**REQUIRED TASK**
Locate each line below that includes "scene" and reproduce it.

**COLLECTED MATERIAL**
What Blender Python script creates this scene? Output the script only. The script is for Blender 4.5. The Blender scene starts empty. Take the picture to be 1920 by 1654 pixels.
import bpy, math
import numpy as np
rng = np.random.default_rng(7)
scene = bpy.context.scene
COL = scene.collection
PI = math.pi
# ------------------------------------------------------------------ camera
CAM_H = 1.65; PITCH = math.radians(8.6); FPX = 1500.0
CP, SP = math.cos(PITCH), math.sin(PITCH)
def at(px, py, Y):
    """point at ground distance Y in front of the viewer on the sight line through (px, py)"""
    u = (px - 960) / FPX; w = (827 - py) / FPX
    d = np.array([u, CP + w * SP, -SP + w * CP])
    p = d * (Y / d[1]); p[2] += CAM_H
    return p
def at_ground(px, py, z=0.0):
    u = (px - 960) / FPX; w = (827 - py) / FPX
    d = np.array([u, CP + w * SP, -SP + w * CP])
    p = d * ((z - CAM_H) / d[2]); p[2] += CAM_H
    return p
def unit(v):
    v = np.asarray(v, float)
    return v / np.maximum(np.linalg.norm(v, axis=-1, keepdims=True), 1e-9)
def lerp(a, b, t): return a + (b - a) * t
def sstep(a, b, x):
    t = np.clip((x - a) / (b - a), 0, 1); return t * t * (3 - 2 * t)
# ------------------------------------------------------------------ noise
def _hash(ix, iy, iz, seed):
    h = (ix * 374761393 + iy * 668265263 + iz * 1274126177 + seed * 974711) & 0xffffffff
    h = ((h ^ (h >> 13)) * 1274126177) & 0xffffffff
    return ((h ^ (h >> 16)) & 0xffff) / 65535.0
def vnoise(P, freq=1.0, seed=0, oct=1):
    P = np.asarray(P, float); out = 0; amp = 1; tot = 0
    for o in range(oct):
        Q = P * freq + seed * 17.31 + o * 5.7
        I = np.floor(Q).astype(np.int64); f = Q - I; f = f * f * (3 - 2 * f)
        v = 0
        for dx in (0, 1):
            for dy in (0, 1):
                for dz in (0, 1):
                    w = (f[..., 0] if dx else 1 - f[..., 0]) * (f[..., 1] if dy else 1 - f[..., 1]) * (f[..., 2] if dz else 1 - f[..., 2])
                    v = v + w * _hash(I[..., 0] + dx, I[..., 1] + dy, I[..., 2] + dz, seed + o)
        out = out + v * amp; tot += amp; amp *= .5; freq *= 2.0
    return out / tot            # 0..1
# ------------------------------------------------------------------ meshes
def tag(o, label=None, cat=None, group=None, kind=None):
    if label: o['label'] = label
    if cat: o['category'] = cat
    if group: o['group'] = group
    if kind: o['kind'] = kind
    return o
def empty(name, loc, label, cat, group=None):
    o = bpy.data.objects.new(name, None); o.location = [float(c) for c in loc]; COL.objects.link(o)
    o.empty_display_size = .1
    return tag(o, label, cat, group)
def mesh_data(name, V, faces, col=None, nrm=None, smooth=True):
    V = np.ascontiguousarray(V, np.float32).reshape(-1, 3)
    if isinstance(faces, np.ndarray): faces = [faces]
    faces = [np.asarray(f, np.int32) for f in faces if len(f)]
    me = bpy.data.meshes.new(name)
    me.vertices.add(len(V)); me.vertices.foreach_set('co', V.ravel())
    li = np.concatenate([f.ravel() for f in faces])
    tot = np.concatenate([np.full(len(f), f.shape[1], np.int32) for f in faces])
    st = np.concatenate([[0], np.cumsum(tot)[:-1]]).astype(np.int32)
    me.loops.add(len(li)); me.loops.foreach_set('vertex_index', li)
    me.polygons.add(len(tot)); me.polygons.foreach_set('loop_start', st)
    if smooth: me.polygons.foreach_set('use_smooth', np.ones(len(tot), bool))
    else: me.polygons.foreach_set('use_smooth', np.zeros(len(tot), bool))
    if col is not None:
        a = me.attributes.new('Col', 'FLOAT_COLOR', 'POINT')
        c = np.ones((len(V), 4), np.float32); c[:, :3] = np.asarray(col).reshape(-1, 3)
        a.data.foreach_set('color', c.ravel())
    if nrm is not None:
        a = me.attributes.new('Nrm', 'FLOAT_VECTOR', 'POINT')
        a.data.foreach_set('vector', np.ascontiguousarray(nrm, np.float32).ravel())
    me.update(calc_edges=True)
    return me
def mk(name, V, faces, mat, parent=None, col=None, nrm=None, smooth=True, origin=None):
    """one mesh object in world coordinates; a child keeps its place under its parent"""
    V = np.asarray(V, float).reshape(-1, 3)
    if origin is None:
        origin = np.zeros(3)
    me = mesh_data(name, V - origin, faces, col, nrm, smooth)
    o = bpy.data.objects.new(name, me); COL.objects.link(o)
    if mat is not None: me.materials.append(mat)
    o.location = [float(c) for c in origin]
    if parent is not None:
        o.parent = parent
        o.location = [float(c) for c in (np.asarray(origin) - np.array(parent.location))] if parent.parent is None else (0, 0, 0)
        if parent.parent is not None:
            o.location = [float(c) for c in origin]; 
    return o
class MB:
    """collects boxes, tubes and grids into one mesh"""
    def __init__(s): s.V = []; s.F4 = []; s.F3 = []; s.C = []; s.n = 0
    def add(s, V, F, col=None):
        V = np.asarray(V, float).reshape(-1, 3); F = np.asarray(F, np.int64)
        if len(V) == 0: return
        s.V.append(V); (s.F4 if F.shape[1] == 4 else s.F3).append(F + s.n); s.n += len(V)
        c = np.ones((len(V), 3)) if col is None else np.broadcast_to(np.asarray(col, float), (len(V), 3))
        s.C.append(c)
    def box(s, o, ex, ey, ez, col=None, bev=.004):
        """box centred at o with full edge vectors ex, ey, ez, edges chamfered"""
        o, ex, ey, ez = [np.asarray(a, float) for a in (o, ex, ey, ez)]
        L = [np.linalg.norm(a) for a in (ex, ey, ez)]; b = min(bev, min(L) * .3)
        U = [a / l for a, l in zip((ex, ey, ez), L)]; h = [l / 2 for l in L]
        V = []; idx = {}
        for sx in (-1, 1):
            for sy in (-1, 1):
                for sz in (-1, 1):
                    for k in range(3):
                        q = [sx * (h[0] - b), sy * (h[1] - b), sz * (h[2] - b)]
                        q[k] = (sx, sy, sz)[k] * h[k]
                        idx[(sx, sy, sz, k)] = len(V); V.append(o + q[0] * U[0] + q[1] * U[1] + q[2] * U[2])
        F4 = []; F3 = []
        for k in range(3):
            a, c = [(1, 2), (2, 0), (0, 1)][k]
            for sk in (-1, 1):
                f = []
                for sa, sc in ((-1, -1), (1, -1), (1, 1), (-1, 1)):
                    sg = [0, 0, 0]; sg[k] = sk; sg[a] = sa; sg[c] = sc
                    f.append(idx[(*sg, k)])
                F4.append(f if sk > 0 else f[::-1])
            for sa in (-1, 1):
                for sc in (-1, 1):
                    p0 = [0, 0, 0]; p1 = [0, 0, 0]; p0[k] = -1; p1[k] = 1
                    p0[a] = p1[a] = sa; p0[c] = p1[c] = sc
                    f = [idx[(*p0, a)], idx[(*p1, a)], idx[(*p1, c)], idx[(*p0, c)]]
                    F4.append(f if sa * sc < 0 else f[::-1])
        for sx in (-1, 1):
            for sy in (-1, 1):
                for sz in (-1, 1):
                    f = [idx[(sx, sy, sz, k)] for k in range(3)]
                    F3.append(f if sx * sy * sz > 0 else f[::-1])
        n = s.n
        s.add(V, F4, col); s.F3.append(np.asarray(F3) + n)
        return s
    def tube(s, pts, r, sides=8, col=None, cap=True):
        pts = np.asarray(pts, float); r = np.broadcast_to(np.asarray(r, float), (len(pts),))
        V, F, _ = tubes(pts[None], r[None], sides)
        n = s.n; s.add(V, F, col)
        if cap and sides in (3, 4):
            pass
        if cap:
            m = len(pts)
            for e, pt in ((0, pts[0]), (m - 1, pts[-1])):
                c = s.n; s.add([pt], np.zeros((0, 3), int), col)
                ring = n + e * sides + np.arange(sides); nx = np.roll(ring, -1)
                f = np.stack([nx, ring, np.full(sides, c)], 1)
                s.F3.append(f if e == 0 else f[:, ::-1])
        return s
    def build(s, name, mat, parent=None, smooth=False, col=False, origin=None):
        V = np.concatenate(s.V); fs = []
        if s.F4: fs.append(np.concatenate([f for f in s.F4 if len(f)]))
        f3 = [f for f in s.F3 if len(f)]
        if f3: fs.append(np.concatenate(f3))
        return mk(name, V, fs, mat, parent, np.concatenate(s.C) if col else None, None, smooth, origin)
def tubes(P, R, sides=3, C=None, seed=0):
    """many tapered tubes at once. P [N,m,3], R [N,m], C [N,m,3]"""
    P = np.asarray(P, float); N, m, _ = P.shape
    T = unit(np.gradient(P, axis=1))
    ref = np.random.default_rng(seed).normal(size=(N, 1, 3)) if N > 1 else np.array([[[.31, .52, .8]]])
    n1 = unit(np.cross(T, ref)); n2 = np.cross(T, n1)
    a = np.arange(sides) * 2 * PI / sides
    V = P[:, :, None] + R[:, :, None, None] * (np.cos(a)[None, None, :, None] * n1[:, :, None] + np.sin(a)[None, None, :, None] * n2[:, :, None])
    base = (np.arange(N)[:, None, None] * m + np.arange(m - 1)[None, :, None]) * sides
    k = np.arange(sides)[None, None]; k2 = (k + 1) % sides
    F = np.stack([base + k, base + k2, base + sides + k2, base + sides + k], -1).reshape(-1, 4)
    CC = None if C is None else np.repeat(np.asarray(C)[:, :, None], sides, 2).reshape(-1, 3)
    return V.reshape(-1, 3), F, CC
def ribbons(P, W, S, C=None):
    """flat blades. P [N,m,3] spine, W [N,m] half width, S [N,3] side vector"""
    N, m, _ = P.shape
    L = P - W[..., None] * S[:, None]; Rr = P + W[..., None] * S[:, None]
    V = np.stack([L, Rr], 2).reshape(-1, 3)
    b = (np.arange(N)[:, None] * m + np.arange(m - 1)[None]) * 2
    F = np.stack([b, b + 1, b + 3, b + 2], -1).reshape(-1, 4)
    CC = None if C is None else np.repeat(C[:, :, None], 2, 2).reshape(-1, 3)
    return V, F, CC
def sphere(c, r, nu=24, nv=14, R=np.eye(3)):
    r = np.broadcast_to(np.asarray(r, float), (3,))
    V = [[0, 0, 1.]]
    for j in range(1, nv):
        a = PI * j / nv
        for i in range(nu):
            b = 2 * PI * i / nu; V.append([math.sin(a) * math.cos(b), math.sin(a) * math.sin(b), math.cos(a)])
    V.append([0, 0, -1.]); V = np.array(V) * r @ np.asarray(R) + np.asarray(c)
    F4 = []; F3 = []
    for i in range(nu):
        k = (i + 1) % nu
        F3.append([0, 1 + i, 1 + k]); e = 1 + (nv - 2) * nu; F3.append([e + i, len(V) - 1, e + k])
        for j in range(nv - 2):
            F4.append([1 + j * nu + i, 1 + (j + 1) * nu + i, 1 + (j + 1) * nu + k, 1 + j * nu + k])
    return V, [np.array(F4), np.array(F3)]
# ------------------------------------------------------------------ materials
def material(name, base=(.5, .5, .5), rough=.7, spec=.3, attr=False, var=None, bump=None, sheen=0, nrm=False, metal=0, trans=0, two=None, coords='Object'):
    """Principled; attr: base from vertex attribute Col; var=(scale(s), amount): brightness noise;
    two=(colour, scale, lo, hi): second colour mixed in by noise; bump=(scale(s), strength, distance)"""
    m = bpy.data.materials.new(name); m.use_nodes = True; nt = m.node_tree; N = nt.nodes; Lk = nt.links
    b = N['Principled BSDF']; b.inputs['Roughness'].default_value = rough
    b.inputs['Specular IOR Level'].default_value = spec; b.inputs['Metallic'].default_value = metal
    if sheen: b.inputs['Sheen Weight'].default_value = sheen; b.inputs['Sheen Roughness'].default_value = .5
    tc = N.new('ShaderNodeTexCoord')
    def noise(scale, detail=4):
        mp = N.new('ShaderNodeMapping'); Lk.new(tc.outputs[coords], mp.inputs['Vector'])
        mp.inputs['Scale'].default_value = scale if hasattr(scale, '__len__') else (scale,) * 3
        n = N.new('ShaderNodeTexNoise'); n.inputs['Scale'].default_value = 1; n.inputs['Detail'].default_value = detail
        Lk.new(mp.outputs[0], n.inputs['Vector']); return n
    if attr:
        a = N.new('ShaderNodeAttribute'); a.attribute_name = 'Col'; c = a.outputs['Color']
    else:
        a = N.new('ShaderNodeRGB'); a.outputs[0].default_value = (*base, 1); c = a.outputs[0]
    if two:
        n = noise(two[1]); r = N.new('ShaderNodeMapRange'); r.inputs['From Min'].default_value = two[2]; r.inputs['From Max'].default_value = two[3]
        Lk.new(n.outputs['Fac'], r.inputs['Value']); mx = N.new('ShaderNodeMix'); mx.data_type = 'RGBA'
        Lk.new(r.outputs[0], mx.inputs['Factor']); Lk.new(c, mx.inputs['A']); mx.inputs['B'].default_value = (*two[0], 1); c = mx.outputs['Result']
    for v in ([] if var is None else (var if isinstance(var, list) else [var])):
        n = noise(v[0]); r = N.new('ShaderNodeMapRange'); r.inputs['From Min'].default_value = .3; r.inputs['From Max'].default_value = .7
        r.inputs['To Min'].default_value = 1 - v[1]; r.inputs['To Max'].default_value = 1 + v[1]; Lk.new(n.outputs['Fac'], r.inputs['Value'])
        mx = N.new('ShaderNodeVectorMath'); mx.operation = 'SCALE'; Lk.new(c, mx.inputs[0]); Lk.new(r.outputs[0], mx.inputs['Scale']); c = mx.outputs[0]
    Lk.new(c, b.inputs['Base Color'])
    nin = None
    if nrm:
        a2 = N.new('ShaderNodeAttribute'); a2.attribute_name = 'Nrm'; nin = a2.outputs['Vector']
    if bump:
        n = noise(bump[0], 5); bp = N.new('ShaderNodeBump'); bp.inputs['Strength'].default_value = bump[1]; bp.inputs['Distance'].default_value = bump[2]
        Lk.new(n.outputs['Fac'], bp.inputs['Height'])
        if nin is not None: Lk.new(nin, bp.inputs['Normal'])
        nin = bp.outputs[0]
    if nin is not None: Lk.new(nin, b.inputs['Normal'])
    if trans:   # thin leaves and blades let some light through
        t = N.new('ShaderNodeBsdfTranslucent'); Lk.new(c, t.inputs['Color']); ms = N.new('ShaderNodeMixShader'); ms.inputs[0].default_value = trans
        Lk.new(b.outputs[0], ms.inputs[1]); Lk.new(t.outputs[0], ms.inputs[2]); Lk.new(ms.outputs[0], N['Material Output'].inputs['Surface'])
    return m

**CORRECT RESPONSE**
What Blender Python script creates this scene? Output the script only. The script is for Blender 4.5. The Blender scene starts empty. Take the picture to be 1920 by 1654 pixels.
scene = bpy.context.scene
COL = scene.collection